START Data segment
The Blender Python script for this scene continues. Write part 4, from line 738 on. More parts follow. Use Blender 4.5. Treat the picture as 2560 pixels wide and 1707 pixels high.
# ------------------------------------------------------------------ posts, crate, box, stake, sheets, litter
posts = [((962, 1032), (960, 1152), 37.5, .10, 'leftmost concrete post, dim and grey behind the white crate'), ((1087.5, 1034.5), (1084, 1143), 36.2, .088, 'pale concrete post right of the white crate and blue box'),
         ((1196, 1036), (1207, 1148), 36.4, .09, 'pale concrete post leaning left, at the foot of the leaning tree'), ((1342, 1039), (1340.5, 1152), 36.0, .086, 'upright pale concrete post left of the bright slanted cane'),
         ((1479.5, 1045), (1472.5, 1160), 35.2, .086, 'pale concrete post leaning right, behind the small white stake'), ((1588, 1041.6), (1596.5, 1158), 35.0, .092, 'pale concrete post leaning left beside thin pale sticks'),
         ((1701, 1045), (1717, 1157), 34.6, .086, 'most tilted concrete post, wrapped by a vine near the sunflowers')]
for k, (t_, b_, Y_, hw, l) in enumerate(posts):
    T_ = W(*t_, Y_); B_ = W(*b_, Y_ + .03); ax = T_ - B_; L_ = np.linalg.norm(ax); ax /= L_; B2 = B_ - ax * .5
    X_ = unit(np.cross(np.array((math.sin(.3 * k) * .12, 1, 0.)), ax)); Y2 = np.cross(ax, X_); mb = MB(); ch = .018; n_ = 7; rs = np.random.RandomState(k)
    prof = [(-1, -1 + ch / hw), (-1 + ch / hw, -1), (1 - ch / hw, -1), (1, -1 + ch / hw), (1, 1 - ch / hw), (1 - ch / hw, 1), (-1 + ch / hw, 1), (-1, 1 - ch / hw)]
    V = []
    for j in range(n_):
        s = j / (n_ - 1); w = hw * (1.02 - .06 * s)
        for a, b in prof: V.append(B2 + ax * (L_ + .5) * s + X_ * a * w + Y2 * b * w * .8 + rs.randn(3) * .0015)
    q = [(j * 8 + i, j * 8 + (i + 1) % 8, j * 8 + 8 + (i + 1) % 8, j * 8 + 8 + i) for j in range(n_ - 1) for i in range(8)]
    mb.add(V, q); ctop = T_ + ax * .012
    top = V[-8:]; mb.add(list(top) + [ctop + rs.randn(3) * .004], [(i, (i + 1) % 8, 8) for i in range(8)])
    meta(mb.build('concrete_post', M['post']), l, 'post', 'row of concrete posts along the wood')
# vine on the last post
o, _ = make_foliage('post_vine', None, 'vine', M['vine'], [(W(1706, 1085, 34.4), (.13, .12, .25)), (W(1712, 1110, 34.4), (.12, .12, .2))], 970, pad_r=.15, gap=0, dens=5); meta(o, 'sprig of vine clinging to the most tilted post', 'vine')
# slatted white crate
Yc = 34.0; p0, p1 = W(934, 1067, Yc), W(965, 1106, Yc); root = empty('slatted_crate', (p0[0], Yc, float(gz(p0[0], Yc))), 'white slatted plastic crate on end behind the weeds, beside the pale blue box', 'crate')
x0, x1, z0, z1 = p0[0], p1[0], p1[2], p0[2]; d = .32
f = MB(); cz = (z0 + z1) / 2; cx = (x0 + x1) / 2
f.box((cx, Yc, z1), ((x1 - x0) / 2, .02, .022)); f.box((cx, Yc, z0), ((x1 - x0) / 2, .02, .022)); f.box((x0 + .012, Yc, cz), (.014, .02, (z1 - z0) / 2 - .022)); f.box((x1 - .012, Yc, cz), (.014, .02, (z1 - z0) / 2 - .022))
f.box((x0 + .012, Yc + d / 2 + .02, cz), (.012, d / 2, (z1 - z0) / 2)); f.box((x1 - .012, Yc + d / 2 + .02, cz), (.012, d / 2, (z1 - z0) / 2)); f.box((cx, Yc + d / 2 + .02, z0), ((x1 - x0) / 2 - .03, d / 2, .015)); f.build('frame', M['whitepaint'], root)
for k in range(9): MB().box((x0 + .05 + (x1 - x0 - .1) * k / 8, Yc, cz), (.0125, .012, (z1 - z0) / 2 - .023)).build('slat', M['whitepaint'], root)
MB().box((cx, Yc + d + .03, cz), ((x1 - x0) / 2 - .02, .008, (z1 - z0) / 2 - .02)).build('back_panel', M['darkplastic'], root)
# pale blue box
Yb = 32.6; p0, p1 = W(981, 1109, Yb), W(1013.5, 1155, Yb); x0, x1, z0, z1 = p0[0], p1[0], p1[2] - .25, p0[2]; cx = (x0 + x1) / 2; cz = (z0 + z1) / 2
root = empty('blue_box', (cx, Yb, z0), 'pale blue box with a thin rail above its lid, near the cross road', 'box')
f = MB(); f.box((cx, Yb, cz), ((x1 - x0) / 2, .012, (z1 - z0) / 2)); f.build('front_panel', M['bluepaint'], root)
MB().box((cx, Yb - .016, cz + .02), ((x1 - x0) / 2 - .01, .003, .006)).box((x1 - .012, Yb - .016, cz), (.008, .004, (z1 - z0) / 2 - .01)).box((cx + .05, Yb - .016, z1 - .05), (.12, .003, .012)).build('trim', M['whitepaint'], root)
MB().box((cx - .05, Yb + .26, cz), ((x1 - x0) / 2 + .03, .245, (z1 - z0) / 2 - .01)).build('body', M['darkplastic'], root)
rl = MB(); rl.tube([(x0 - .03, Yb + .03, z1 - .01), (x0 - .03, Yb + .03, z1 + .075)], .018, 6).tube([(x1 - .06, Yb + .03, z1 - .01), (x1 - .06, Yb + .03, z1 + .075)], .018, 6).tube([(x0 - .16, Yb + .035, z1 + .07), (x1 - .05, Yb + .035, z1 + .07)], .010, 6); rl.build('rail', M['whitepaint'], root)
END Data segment
Type out the material again exactly as presented.

The Blender Python script for this scene continues. Write part 4, from line 738 on. More parts follow. Use Blender 4.5. Treat the picture as 2560 pixels wide and 1707 pixels high.
# ------------------------------------------------------------------ posts, crate, box, stake, sheets, litter
posts = [((962, 1032), (960, 1152), 37.5, .10, 'leftmost concrete post, dim and grey behind the white crate'), ((1087.5, 1034.5), (1084, 1143), 36.2, .088, 'pale concrete post right of the white crate and blue box'),
         ((1196, 1036), (1207, 1148), 36.4, .09, 'pale concrete post leaning left, at the foot of the leaning tree'), ((1342, 1039), (1340.5, 1152), 36.0, .086, 'upright pale concrete post left of the bright slanted cane'),
         ((1479.5, 1045), (1472.5, 1160), 35.2, .086, 'pale concrete post leaning right, behind the small white stake'), ((1588, 1041.6), (1596.5, 1158), 35.0, .092, 'pale concrete post leaning left beside thin pale sticks'),
         ((1701, 1045), (1717, 1157), 34.6, .086, 'most tilted concrete post, wrapped by a vine near the sunflowers')]
for k, (t_, b_, Y_, hw, l) in enumerate(posts):
    T_ = W(*t_, Y_); B_ = W(*b_, Y_ + .03); ax = T_ - B_; L_ = np.linalg.norm(ax); ax /= L_; B2 = B_ - ax * .5
    X_ = unit(np.cross(np.array((math.sin(.3 * k) * .12, 1, 0.)), ax)); Y2 = np.cross(ax, X_); mb = MB(); ch = .018; n_ = 7; rs = np.random.RandomState(k)
    prof = [(-1, -1 + ch / hw), (-1 + ch / hw, -1), (1 - ch / hw, -1), (1, -1 + ch / hw), (1, 1 - ch / hw), (1 - ch / hw, 1), (-1 + ch / hw, 1), (-1, 1 - ch / hw)]
    V = []
    for j in range(n_):
        s = j / (n_ - 1); w = hw * (1.02 - .06 * s)
        for a, b in prof: V.append(B2 + ax * (L_ + .5) * s + X_ * a * w + Y2 * b * w * .8 + rs.randn(3) * .0015)
    q = [(j * 8 + i, j * 8 + (i + 1) % 8, j * 8 + 8 + (i + 1) % 8, j * 8 + 8 + i) for j in range(n_ - 1) for i in range(8)]
    mb.add(V, q); ctop = T_ + ax * .012
    top = V[-8:]; mb.add(list(top) + [ctop + rs.randn(3) * .004], [(i, (i + 1) % 8, 8) for i in range(8)])
    meta(mb.build('concrete_post', M['post']), l, 'post', 'row of concrete posts along the wood')
# vine on the last post
o, _ = make_foliage('post_vine', None, 'vine', M['vine'], [(W(1706, 1085, 34.4), (.13, .12, .25)), (W(1712, 1110, 34.4), (.12, .12, .2))], 970, pad_r=.15, gap=0, dens=5); meta(o, 'sprig of vine clinging to the most tilted post', 'vine')
# slatted white crate
Yc = 34.0; p0, p1 = W(934, 1067, Yc), W(965, 1106, Yc); root = empty('slatted_crate', (p0[0], Yc, float(gz(p0[0], Yc))), 'white slatted plastic crate on end behind the weeds, beside the pale blue box', 'crate')
x0, x1, z0, z1 = p0[0], p1[0], p1[2], p0[2]; d = .32
f = MB(); cz = (z0 + z1) / 2; cx = (x0 + x1) / 2
f.box((cx, Yc, z1), ((x1 - x0) / 2, .02, .022)); f.box((cx, Yc, z0), ((x1 - x0) / 2, .02, .022)); f.box((x0 + .012, Yc, cz), (.014, .02, (z1 - z0) / 2 - .022)); f.box((x1 - .012, Yc, cz), (.014, .02, (z1 - z0) / 2 - .022))
f.box((x0 + .012, Yc + d / 2 + .02, cz), (.012, d / 2, (z1 - z0) / 2)); f.box((x1 - .012, Yc + d / 2 + .02, cz), (.012, d / 2, (z1 - z0) / 2)); f.box((cx, Yc + d / 2 + .02, z0), ((x1 - x0) / 2 - .03, d / 2, .015)); f.build('frame', M['whitepaint'], root)
for k in range(9): MB().box((x0 + .05 + (x1 - x0 - .1) * k / 8, Yc, cz), (.0125, .012, (z1 - z0) / 2 - .023)).build('slat', M['whitepaint'], root)
MB().box((cx, Yc + d + .03, cz), ((x1 - x0) / 2 - .02, .008, (z1 - z0) / 2 - .02)).build('back_panel', M['darkplastic'], root)
# pale blue box
Yb = 32.6; p0, p1 = W(981, 1109, Yb), W(1013.5, 1155, Yb); x0, x1, z0, z1 = p0[0], p1[0], p1[2] - .25, p0[2]; cx = (x0 + x1) / 2; cz = (z0 + z1) / 2
root = empty('blue_box', (cx, Yb, z0), 'pale blue box with a thin rail above its lid, near the cross road', 'box')
f = MB(); f.box((cx, Yb, cz), ((x1 - x0) / 2, .012, (z1 - z0) / 2)); f.build('front_panel', M['bluepaint'], root)
MB().box((cx, Yb - .016, cz + .02), ((x1 - x0) / 2 - .01, .003, .006)).box((x1 - .012, Yb - .016, cz), (.008, .004, (z1 - z0) / 2 - .01)).box((cx + .05, Yb - .016, z1 - .05), (.12, .003, .012)).build('trim', M['whitepaint'], root)
MB().box((cx - .05, Yb + .26, cz), ((x1 - x0) / 2 + .03, .245, (z1 - z0) / 2 - .01)).build('body', M['darkplastic'], root)
rl = MB(); rl.tube([(x0 - .03, Yb + .03, z1 - .01), (x0 - .03, Yb + .03, z1 + .075)], .018, 6).tube([(x1 - .06, Yb + .03, z1 - .01), (x1 - .06, Yb + .03, z1 + .075)], .018, 6).tube([(x0 - .16, Yb + .035, z1 + .07), (x1 - .05, Yb + .035, z1 + .07)], .010, 6); rl.build('rail', M['whitepaint'], root)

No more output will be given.